It seems like every time I run an article about an odd appendage cobbled to the boundaries of a U.S. county, an interested reader brings an equally unusual shape to my attention. That’s great — keep them coming! The latest example arrived courtesy of Scott Surgent. He made a comment on the Merrick Strip article:
“Tom Green County was once much larger, but one new county — Irion — was created in such a way that it would have cleaved Tom Green into two discrete halves. Thus, the north boundary of Irion was set so that a narrow strip of land would connect the main (east) part of the county (which includes the city of San Angelo) and the western half. For a time, it had a dumbbell shape. The west half later formed into Reagan County, but the vestigial strip remained in place.”
Naturally I had to take a closer look (map). Tom Green County — named for a Confederate general rather the Canadian actor with the same name although there are other Canadians in Texas — includes a roughly rectangular appendage off its northwestern corner measuring about 2 by 24 miles. However, I found something else interesting. The county included a strange network of structures imprinted on the landscape. So I drilled down into the image and it looked a bit like a circuit board.
Black Gold
At first I thought I might have found a housing development. That seemed a bit far-fetched because of its remoteness. So I drilled down even closer and it turned out to be an oilfield. Each of those interconnected earthen patches marked a drill, a storage tank or some other piece of equipment related to the oil industry. Oil and gas wells made Swiss cheese out of Tom Green’s appendage. Street View coverage is rather sparse throughout this rural patch but I did find one decent image just over the county line.
The county managed to hold onto an extremely valuable parcel although they may not have fully realized its worth at the time. Reagan County split from Tom Green in 1903 and the Texas oil boom was only just beginning. Most of that activity happening well to the east.
I enjoy the stories behind these oddly-shaped counties. When the History Channel television show, “How the States Got Their Shapes” runs out of states, may I recommend that they move their focus to counties? I like that show for reasons other than the obvious. Notably, I get a bunch of first-time visitors to the website every time a new episode airs. Often, topics glossed over on the program are covered in more detail here. Search engines point hordes of curious viewers directly towards Twelve Mile Circle.
Pipelines
Oh yes, I guess I should get off this long-winded tangent. Anyway, the Tom Green wells reminded me of something familiar. I’ve been aware of the self-proclaimed Pipeline Capital of the World; Cushing, Oklahoma for awhile but it hadn’t made it off the ever-growing “to do” list of possible topics until now.
It looks a little like the oilfield Tom Green, doesn’t it? The main difference here is that each spot isn’t a well pumping a few barrels a day. These are huge oil and petroleum depots conglomerated into massive tank farms. The facilities at Cushing can hold 5-10% of the entire United States oil reserve at any given time, forty million or more barrels. Ponder that for a moment and let the enormity of the volume settle-in.
Cushing never set out to be the pipeline crossroads of the world.

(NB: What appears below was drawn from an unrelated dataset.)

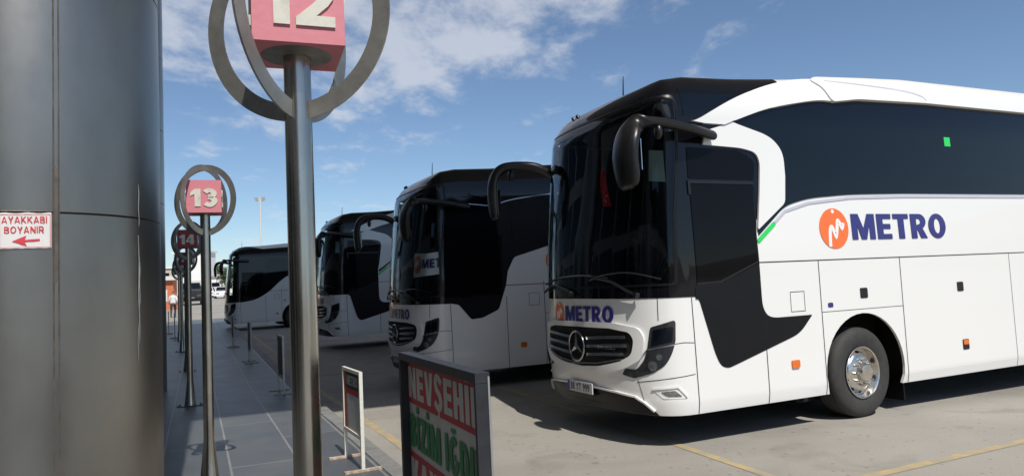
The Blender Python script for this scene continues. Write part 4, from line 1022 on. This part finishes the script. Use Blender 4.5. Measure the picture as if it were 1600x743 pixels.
bm=bmesh.new(); st=strip(spline([(-1.0,2.15),(-.98,2.30),(-.93,2.20),(-.90,2.33),(-.86,2.24)],3),.03); bm.faces.new([bm.verts.new(bus_pt(a,b,-.109)) for a,b in st]); obj('roundel_stroke',bm,MT['logo_white'],rd)
block_text('lettering','METRO',lambda x,y,d:bus_pt(-.74+x,2.17+y,-.112+d),.98,.16,MT['logo_blue'],pc,t=.25,th=.001)
# ------------------------------------------------------------------ far side of the yard
MT['carwhite']=mat('white_car_paint',(.75,.75,.74),.25,coat=.6,noise=.02); MT['cardark']=mat('dark_car_paint',(.03,.03,.035),.25,coat=.6,noise=.1); MT['tail']=mat('tail_lamp',(.4,.02,.02),.3)
def car(name,label,cat,x,y,rz,body,L_=4.4,H_=1.45,W_=1.78,suv=False,group=None):
    t=thing(name,label,cat,(x,y,G(y)),rz,group); hw=W_/2
    if suv: prof=[(-.5,.28),(-.5,.62),(-.485,.66),(-.30,.68),(-.27,.72),(-.17,.97),(-.13,1.0),(.44,1.0),(.485,.95),(.495,.66),(.5,.3)]
    else: prof=[(-.5,.20),(-.5,.45),(-.47,.56),(-.28,.63),(-.24,.65),(-.10,.965),(-.04,1.0),(.18,1.0),(.26,.95),(.38,.69),(.47,.66),(.5,.55),(.5,.22)]
    bm=bmesh.new(); P=[(a*L_,b*H_) for a,b in prof]
    A=[];B=[]
    for a,b in P:
        k=.80 if b>.8*H_ else (.97 if b>.55*H_ else 1); A.append(bm.verts.new((a,-hw*k,b))); B.append(bm.verts.new((a,hw*k,b)))
    n_=len(P); bm.faces.new(A); bm.faces.new(B[::-1])
    for i in range(n_): bm.faces.new((A[i],B[i],B[(i+1)%n_],A[(i+1)%n_]))
    obj('body',bm,body,t,smooth=35,bevel=.05)
    zb,zt=(.70,.95) if suv else (.66,.93)
    for sgn in (-1,1):
        for x0,x1,x2,x3 in (((-.245,-.02,-.02,-.15),(0,.44,.43,0)) if suv else ((-.20,.03,.03,-.10),(.05,.34,.24,.05))):
            q=[(x0*L_,zb*H_),(x1*L_,zb*H_),(x2*L_,zt*H_),(x3*L_,zt*H_)]
            bm=bmesh.new(); ext(bm,[(a,sgn*(hw*(.97 if b<.8*H_ else .82)+.012),b) for a,b in q],(0,-sgn*.01,0)); obj('side_glass',bm,MT['sideglass'],t)
    for x0,z0,x1,z1 in (((-.268,.72,-.178,.955),(.4975,.68,.488,.93)) if suv else ((-.245,.66,-.108,.95),(.375,.70,.272,.935))):
        o_=-.015 if x0<0 else .015; bm=bmesh.new(); ext(bm,[(x0*L_+o_,-hw*.86,z0*H_+.015),(x0*L_+o_,hw*.86,z0*H_+.015),(x1*L_+o_,hw*.72,z1*H_+.015),(x1*L_+o_,-hw*.72,z1*H_+.015)],(-o_*.5,0,-.006)); obj('windscreen' if x0<0 else 'rear_window',bm,MT['sideglass'],t)
    for wx in (-.31,.30):
        for sgn in (-1,1):
            bm=bmesh.new(); cyl(bm,.33,-.10,.10,24,'Y',(wx*L_,sgn*(hw-.10),.33)); w=obj('wheel',bm,MT['rubber'],t,smooth=40,bevel=.02)
            bm=bmesh.new(); cyl(bm,.21,-.008,.008,16,'Y',(wx*L_,sgn*(hw+.006),.33)); obj('rim',bm,MT['trim'],w,smooth=40)
    for sgn in (-1,1):
        box('headlight',-.5*L_-.02,-.5*L_+.05,sgn*hw*.70-.17,sgn*hw*.70+.17,.36*H_,.45*H_,MT['lampglass'],t,bevel=.02)
        box('tail_light',.5*L_-.05,.5*L_+.02,sgn*hw*.76-.13,sgn*hw*.76+.13,.42*H_,.54*H_,MT['tail'],t,bevel=.02)
    box('number_plate',-.5*L_-.03,-.5*L_-.02,-.26,.26,.24*H_,.32*H_,MT['plate'],t)
    box('bumper',-.5*L_-.06,-.5*L_+.1,-hw*.92,hw*.92,.15*H_,.30*H_,body if not suv else MT['plastic'],t,bevel=.03)
    return t
g='cars parked at the far edge of the yard'
car('parked_car','white saloon car facing the camera just right of the number 13 pole','car',-43.4,100,R(112),MT['carwhite'],group=g)
car('parked_car','pale car half hidden by the mirrors and nose of the farthest coach','car',-38.0,92,R(116),MT['carwhite'],H_=1.5,group=g)
car('parked_car','white car parked in front of the low building behind the pale car','car',-49.8,116,R(105),MT['carwhite'],group=g)
car('pickup_truck','dark off-road vehicle with upright cab standing behind the row of bay posts','vehicle',-31.9,70,R(114),MT['cardark'],L_=4.3,H_=2.15,W_=1.9,suv=True)
# buildings
def building(name,label,x,y,w,d,h_,m,rz=0,roofm=None,win=None,trimc=None):
    t=thing(name,label,'building',(x,y,G(y)-.2),rz)
    box('wall',0,w,0,d,0,h_,m,t)
    box('roof',-.3,w+.3,-.3,d+.3,h_+.002,h_+.35,roofm or m,t)
    if win:
        nx,nz,ww,wh,z0,dz=win
        for i in range(nx):
            for j in range(nz):
                cx=(i+.5)*w/nx; f=box('window',cx-ww/2-.08,cx+ww/2+.08,-.06,.03,z0+j*dz-.08,z0+j*dz+wh+.08,MT['boardwhite'],t)
                box('pane',cx-ww/2,cx+ww/2,-.075,-.055,z0+j*dz,z0+j*dz+wh,MT['sideglass'],f)
    if w>7: box('door',w*.45,w*.45+2.6,-.08,.02,.2,3.2,MT['greyframe'],t)
    else: box('shutter',w-2.2,w-.5,-.04,.01,.9,1.9,MT['tail'] if False else trimc or m,t)
    return t
mw=mat('white_rendered_wall',(.78,.78,.76),.8,noise=.04,nscale=.5); mtan=mat('tan_rendered_wall',(.50,.45,.36),.85,noise=.08,nscale=.5); mor=mat('orange_panel',(.62,.20,.10),.7,noise=.1,nscale=1); mrf=mat('grey_roof_sheet',(.30,.30,.31),.6,noise=.1)
building('warehouse','tall plain white warehouse seen between the bay posts',-72,150,7.6,3,9.0,mw,roofm=mw)
building('low_hall','low white hall with dark openings beside the white warehouse',-64.1,149,16,14,3.6,mw,roofm=mrf,win=(6,1,1.6,1.3,1.2,0))
building('flat_house','tan flat roofed building far beyond the parked cars',-88,205,36,12,6.4,mtan,roofm=mtan,win=(9,1,1.5,1.5,3.4,0))
building('pale_house','small pale two storey building left of the white warehouse',-88,158,15,12,6.2,mtan,roofm=mw,win=(5,2,1.2,1.3,1.3,2.6))
building('orange_kiosk','orange and white kiosk at the left edge beside the column',-33.0,60,4.1,.7,2.7,mor,roofm=mw,trimc=mw)
# tree
t=thing('tree','small green tree behind the parked cars left of the farthest coach','tree',(-48.0,118,G(118)))
bm=bmesh.new(); tube(bm,[(0,0,0),(.05,0,.8),(-.05,.1,1.6),(.0,.1,2.6)],[.16,.13,.10,.05],8)
for k in range(6):
    a=k*1.05; tube(bm,[(0,.05,1.2+.2*k),(math.cos(a)*.7,math.sin(a)*.7,1.8+.25*k),(math.cos(a)*1.2,math.sin(a)*1.2,2.3+.25*k)],[.06,.04,.02],6)
obj('trunk',bm,mat('bark',(.10,.07,.05),.9,noise=.2),t)
bm=bmesh.new(); rng=random.Random(3); cl=[(rng.uniform(-1.3,1.3),rng.uniform(-1.2,1.2),rng.uniform(1.3,3.4),rng.uniform(.45,.8)) for _ in range(16)]
for cx,cy,cz,cr in cl:
    for _ in range(130):
        d=Vector((rng.gauss(0,1),rng.gauss(0,1),rng.gauss(0,1))).normalized()*cr*rng.uniform(.5,1); c=Vector((cx,cy,cz))+d
        a=Vector((rng.gauss(0,1),rng.gauss(0,1),rng.gauss(0,1))).normalized(); b=a.cross(Vector((rng.gauss(0,1),rng.gauss(0,1),rng.gauss(0,1)))).normalized()
        bm.faces.new([bm.verts.new(c+a*.13),bm.verts.new(c+b*.07),bm.verts.new(c-a*.13),bm.verts.new(c-b*.07)])
me=bpy.data.meshes.new('crown'); bm.to_mesh(me); bm.free(); t.scale=(1.25,1.25,1.3); link('crown',me,t,mat('leaves',(.06,.10,.03),.7,noise=.4,nscale=3))
# floodlight mast
t=thing('floodlight_mast','slim tall floodlight mast rising behind the farthest coach','light mast',(-42.7,120,G(120)))
bm=bmesh.new(); lathe(bm,[(.22,0),(.20,1),(.09,16.2),(.09,16.4)],16); obj('pole',bm,MT['greyframe'],t,smooth=50)
bm=bmesh.new(); tube(bm,[(-.75,0,15.6),(-.35,0,15.7),(0,0,15.75),(.35,0,15.7),(.75,0,15.6)],.05,8); obj('bracket',bm,MT['greyframe'],t)
for sx in (-.7,-.4,.4,.7): 
    bm=bmesh.new(); vs=bx(bm,sx-.12,sx+.12,-.12,.12,15.75,16.3)
    for v in vs[4:]: v.co.y-=.25; v.co.x*=1.12
    h_=obj('floodlight',bm,MT['greyframe'],t); 
# walker
def person(x,y,rz,label):
    me=bpy.data.meshes.new('person'); V=[(0,0,.92),(0,0,1.12),(0,0,1.34),(0,0,1.45),(0,-.01,1.53),(0,-.01,1.66),(0,-.01,1.74),
      (-.10,0,.88),(-.11,-.14,.50),(-.11,-.10,.10),(-.11,-.24,.05),(.10,0,.88),(.11,.06,.50),(.11,.24,.14),(.11,.13,.05),
      (-.19,0,1.40),(-.25,.06,1.14),(-.24,-.08,.90),(-.24,-.13,.82),(.19,0,1.40),(.25,-.03,1.14),(.25,-.16,.93),(.25,-.20,.85)]
    E_=[(0,1),(1,2),(2,3),(3,4),(4,5),(5,6),(0,7),(7,8),(8,9),(9,10),(0,11),(11,12),(12,13),(13,14),(3,15),(15,16),(16,17),(17,18),(3,19),(19,20),(20,21),(21,22)]
    rad=[.15,.145,.165,.11,.055,.095,.06,.10,.065,.045,.04,.10,.065,.045,.04,.07,.05,.035,.035,.07,.05,.035,.035]
    me.from_pydata(V,E_,[]); o=bpy.data.objects.new('person',me); COL.objects.link(o)
    o.modifiers.new('skin','SKIN'); s=o.modifiers.new('s','SUBSURF'); s.levels=1; s.render_levels=1
    for i,v in enumerate(me.skin_vertices[0].data): v.radius=(rad[i]*(1.25 if i<4 else 1),rad[i]*.8 if i<4 else rad[i]); v.use_root=(i==0)
    dg=bpy.context.evaluated_depsgraph_get(); m2=bpy.data.meshes.new_from_object(o.evaluated_get(dg)); m2.name='person'
    bpy.data.objects.remove(o); o=link('person',m2,None,[mat('skin',(.45,.27,.19),.6),mat('white_shirt',(.75,.77,.80),.8),mat('dark_trousers',(.03,.03,.04),.9),MT['ink']])
    for p_ in m2.polygons:
        c=p_.center; p_.use_smooth=True
        p_.material_index=3 if c.z<.10 or (c.z>1.66 and c.y>-.04) or c.z>1.74 else 2 if c.z<.93 and abs(c.x)<.2 else 1 if c.z<1.46 and c.z>1.0 else 0
    o.location=(x,y,G(y)); o.rotation_euler=(0,0,rz); return tag(o,label,'person')
person(-22.9,47.5,R(200),'person in a white shirt and dark trousers walking away beyond the left bay posts')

It started as a typical Oklahoma land run town in 1891. Soon a railroad arrived, then another, and then people found oil nearby. Cushing quickly became a hub and a refining center in the early 20th Century. More pipelines followed, with success building upon success. This cemented a purpose for Cushing even as the nearby oilfields played-out.
Cushing also serves as a price-point on the New York Mercantile Exchange for a key investment benchmark, West Texas Intermediate crude oil. It’s currently the most important proxy for oil prices worldwide, although that may be slipping. In recent years the pipelines bringing oil into Cushing have begun to outstrip the capacity of pipelines flowing out That impacts the liquidity of the commodity from a financial perspective, making it less appropriate as a proxy. Nonetheless, this small location of fewer than ten thousand residents wields oversized influence and power over a market that impacts us all.